À la question de savoir si la déontologie peut imposer des limites à la vie privée du juge judiciaire, la réponse est évidemment positive. En effet, dans les hypothèses où son impartialité est susceptible d’être remise en cause (dans sa substance ou dans son apparence), la déontologie peut parfaitement contraindre le magistrat et justifier des sanctions s’il ne prend pas les dispositions qui s’imposent3.
Cependant, la question est plus délicate lorsqu’elle ne porte pas sur les soupçons de partialité du juge mais s’interroge sur le choix de ses fréquentations personnelles. La question que se pose le CSM est de savoir dans quelle mesure les relations personnelles du magistrat peuvent s’avérer incompatibles avec l’éthique dont il doit faire preuve.
Pour prononcer une sanction à l’encontre de la magistrate fautive au titre du devoir de prudence (II), le Conseil prend en compte plusieurs éléments pour justifier de l’applicabilité de la déontologie (et du droit disciplinaire) aux faits reprochés (I).
I – L’applicabilité du droit disciplinaire à des faits relevant de la sphère privée
La première question à se poser ici est de savoir si des faits relevant de la vie privée peuvent justifier le prononcé d’une sanction disciplinaire à l’encontre du professionnel. Pour le magistrat judiciaire, la déontologie s’arrête-t-elle aux portes du palais ou le poursuit-elle au-dehors ? Le Conseil supérieur de la magistrature, en 20104, a rédigé un recueil des obligations déontologiques du magistrat judiciaire, dans lequel il apporte la réponse : le magistrat reste tenu des devoirs de son état, même au-dehors de sa juridiction5. Plusieurs principes déontologiques peuvent servir de fondement à cette atteinte à la vie privée. En plus de l’impartialité6, le devoir de dignité7 oblige le magistrat à une certaine tenue, interdit des comportements ou des propos qui ne seraient pas conformes aux devoirs de son état8. Les devoirs d’intégrité, de probité9, d’honnêteté10 renvoient au rapport du magistrat avec les institutions et la loi : il doit se comporter en exemplaire et honnête citoyen. Se trouvant ainsi astreint à une certaine exemplarité, commettre une infraction pénale pourrait entraîner des conséquences sur le plan disciplinaire11. Enfin, dans le cas étudié, la prudence12 va également justifier des atteintes à la vie privée de la magistrate.

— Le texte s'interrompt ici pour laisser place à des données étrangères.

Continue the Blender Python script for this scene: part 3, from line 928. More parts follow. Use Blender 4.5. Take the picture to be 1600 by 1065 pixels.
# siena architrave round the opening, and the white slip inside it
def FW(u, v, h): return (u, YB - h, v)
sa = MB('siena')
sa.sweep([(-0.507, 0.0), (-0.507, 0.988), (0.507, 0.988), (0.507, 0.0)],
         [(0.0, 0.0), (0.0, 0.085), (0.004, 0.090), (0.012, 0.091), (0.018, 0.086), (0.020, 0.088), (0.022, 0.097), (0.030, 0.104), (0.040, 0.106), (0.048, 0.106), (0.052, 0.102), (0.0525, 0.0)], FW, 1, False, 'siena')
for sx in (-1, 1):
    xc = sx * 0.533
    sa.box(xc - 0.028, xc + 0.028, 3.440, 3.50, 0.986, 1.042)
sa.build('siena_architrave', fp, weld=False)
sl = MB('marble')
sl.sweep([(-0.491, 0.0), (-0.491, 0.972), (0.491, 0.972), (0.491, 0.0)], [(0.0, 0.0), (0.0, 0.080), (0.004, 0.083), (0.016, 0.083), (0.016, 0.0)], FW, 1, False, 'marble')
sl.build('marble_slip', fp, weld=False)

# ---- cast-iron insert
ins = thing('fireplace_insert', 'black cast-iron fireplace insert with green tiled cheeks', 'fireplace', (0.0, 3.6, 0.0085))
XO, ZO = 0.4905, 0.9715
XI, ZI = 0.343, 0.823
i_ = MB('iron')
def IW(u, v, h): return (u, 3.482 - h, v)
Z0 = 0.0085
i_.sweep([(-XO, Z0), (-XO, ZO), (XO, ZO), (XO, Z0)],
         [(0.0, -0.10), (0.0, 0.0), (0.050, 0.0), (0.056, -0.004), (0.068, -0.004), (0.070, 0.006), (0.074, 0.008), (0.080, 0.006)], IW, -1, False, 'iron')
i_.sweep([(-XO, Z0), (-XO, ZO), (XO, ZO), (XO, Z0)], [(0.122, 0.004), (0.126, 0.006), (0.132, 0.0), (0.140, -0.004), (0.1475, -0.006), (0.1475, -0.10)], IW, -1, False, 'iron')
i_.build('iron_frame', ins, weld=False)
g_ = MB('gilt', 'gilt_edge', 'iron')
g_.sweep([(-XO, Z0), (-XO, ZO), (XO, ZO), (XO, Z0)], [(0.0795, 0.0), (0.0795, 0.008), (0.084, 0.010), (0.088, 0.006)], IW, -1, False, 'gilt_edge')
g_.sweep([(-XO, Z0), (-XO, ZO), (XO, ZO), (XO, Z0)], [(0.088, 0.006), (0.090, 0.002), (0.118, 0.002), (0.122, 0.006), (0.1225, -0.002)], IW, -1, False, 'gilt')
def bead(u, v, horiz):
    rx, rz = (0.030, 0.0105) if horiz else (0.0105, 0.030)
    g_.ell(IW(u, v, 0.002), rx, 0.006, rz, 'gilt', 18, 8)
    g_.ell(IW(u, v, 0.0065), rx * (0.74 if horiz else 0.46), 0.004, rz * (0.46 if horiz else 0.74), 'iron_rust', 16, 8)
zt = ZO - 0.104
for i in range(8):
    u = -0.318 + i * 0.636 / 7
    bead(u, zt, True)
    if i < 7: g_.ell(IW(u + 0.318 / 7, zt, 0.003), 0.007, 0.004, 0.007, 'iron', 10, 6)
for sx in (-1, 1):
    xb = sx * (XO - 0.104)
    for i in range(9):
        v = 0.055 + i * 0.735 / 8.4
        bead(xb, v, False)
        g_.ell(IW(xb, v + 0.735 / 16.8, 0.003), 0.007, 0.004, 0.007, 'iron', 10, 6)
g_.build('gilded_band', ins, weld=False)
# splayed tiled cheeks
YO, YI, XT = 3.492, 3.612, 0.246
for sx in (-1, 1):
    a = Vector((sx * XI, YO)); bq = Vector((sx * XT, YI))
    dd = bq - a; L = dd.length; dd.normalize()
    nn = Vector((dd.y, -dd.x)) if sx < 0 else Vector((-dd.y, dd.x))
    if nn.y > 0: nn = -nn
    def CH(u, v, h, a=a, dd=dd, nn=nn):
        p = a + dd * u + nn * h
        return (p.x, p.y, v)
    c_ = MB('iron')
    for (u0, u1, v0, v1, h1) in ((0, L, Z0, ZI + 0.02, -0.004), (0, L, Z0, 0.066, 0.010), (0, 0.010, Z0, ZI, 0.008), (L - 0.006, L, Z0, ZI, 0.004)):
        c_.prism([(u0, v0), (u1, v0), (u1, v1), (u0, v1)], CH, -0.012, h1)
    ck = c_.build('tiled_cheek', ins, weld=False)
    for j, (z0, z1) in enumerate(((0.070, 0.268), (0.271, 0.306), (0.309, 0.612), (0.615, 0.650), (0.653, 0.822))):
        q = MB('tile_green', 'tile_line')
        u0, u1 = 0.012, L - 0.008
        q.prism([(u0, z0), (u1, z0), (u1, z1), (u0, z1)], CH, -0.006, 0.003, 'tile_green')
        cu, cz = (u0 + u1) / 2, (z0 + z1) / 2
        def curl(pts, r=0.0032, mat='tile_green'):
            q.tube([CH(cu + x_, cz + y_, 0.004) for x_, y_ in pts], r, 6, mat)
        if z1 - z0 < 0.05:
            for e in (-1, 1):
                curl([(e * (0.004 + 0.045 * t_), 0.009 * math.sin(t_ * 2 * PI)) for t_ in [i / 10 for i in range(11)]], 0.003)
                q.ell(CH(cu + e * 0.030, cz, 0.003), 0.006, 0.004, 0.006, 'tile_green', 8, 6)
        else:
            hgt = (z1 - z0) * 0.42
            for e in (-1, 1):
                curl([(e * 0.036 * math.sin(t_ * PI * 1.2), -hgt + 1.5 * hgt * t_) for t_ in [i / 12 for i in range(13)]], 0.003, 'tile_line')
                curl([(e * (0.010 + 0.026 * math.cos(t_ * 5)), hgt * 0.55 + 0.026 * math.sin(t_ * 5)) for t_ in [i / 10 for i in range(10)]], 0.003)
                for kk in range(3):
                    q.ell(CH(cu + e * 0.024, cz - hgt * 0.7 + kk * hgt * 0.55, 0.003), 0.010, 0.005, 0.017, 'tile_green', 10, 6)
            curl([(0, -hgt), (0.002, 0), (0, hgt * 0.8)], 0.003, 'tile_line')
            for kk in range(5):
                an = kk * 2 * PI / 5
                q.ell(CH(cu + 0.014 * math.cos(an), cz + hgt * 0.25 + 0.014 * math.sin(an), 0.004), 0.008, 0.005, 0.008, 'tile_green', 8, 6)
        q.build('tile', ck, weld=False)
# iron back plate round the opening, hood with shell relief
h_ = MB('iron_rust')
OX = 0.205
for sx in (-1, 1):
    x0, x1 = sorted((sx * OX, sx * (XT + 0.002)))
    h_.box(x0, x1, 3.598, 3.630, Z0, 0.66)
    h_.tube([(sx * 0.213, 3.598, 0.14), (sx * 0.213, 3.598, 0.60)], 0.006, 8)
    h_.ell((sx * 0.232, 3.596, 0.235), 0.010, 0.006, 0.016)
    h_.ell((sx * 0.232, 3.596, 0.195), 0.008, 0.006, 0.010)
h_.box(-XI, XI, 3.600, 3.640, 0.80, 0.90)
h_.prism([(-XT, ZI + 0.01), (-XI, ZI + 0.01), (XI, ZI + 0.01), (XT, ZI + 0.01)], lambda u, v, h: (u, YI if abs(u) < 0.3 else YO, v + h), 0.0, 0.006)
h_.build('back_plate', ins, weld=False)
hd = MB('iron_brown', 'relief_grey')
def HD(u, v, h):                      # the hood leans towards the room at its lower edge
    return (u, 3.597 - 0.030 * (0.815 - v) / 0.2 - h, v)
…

La jurisprudence disciplinaire estime qu’une sanction est justifiable dès lors que les faits de la vie privée du magistrat « rejaillissent » sur l’image ou le fonctionnement de l’institution judiciaire. À titre d’exemple, le Conseil a pu sanctionner un magistrat ayant des dettes de jeu13. A priori, le vice, cantonné à sa sphère privée, ne saurait justifier de sanction disciplinaire dans la mesure où une telle question relève davantage de la morale que de la déontologie. Cependant, le Conseil estime qu’une sanction est justifiable si « le crédit et l’image de l’institution judiciaire a été entamé »14. Dans d’autres affaires, l’« insolvabilité notoire »15, ou encore des loyers impayés16, ou d’une manière générale les créances entraînant des actions en justice à l’encontre du magistrat justifient des sanctions disciplinaires17. Notons cependant que le Conseil d’État contrôle que les faits reprochés au magistrat aient eu un retentissement au sein de l’institution judiciaire. Ainsi, dans une jurisprudence inverse, un magistrat ayant « refusé de payer un artisan en raison de malfaçons » n’est pas sanctionnable dans la mesure où les faits n’ont pas rejailli sur l’image de la profession18.

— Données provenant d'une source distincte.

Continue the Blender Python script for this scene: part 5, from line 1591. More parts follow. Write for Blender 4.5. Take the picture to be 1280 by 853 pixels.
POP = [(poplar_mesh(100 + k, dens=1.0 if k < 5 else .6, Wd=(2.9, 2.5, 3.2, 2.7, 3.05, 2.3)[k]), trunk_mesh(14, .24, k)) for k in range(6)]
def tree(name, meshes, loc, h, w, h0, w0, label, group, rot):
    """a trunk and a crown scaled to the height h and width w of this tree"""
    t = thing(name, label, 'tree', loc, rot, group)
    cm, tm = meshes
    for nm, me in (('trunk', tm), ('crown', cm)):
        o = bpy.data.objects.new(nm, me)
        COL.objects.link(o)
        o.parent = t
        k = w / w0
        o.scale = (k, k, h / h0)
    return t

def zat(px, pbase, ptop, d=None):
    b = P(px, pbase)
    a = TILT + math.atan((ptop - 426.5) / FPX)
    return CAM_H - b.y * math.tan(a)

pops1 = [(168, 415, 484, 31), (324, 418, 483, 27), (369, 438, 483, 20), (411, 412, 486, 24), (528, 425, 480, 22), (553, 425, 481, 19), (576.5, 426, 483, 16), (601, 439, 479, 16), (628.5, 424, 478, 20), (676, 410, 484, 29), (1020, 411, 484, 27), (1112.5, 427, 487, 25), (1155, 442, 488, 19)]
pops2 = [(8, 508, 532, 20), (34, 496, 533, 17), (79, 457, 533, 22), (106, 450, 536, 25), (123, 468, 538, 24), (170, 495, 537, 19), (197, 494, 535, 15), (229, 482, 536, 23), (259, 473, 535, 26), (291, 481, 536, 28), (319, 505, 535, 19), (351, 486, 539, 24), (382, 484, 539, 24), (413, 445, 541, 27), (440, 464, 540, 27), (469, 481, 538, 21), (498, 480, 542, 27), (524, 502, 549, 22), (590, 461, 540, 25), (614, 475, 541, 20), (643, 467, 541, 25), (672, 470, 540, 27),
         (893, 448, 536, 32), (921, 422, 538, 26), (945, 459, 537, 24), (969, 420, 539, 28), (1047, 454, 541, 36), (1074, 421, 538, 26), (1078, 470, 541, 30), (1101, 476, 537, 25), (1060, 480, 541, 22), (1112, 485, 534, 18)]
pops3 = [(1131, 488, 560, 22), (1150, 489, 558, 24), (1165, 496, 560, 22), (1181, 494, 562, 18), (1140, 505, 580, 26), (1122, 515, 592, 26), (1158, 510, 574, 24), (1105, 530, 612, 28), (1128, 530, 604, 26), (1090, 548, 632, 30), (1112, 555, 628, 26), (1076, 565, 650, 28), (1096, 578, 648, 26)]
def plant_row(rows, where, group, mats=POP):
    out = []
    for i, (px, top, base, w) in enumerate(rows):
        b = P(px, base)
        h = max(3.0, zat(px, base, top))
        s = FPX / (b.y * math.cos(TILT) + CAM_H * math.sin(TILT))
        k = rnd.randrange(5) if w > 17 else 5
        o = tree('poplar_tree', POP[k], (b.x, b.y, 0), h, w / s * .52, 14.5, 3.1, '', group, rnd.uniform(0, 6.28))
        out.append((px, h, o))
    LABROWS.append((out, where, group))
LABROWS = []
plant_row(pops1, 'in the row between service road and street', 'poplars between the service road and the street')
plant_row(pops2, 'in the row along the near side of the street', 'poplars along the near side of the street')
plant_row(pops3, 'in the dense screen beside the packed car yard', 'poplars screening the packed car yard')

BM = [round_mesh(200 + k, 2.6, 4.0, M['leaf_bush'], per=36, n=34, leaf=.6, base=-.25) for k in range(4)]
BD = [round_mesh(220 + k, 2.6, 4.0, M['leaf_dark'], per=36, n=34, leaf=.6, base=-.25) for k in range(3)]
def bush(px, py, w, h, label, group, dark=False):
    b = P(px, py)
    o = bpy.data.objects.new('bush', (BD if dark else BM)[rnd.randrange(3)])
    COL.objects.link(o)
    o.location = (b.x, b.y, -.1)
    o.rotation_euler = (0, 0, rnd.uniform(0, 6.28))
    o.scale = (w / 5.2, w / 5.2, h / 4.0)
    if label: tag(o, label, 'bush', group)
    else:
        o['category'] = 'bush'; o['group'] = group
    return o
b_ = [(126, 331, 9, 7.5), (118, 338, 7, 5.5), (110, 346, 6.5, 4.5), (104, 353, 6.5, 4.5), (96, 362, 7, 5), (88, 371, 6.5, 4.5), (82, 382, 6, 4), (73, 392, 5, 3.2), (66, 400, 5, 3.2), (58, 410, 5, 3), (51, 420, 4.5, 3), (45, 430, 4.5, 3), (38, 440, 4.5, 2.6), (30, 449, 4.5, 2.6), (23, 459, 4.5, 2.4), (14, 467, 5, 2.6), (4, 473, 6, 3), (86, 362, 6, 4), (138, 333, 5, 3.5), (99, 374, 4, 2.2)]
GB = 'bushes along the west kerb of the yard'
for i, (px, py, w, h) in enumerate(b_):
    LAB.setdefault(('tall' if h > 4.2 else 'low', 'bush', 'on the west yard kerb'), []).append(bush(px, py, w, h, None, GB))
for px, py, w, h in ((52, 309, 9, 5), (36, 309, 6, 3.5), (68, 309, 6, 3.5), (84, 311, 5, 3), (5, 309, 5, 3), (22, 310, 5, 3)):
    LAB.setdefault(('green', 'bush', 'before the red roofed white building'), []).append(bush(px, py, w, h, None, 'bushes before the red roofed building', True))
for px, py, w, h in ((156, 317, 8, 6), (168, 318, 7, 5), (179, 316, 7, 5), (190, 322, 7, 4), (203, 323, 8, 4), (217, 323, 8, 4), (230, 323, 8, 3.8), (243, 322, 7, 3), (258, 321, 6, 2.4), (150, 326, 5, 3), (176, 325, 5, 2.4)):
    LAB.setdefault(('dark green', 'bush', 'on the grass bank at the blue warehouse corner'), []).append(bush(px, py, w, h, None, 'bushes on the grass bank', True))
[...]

Dans cette décision de novembre 2022, le Conseil estime que les faits ont eu des conséquences sur l’image de l’institution judiciaire pour plusieurs raisons. D’une part, parce que la magistrate « ne s’est pas particulièrement cachée de cette relation », d’autre part, « qu’elle est décrite comme assez encline (…) à évoquer facilement sa qualité de magistrat dans le cadre de ses relations privées ». Ainsi, la juridiction disciplinaire lui reproche son manque de discrétion sur cette relation. Le fait que cet élément de sa vie privée se retrouve exhibé à la vue de ses pairs et du justiciable justifie l’applicabilité du droit disciplinaire.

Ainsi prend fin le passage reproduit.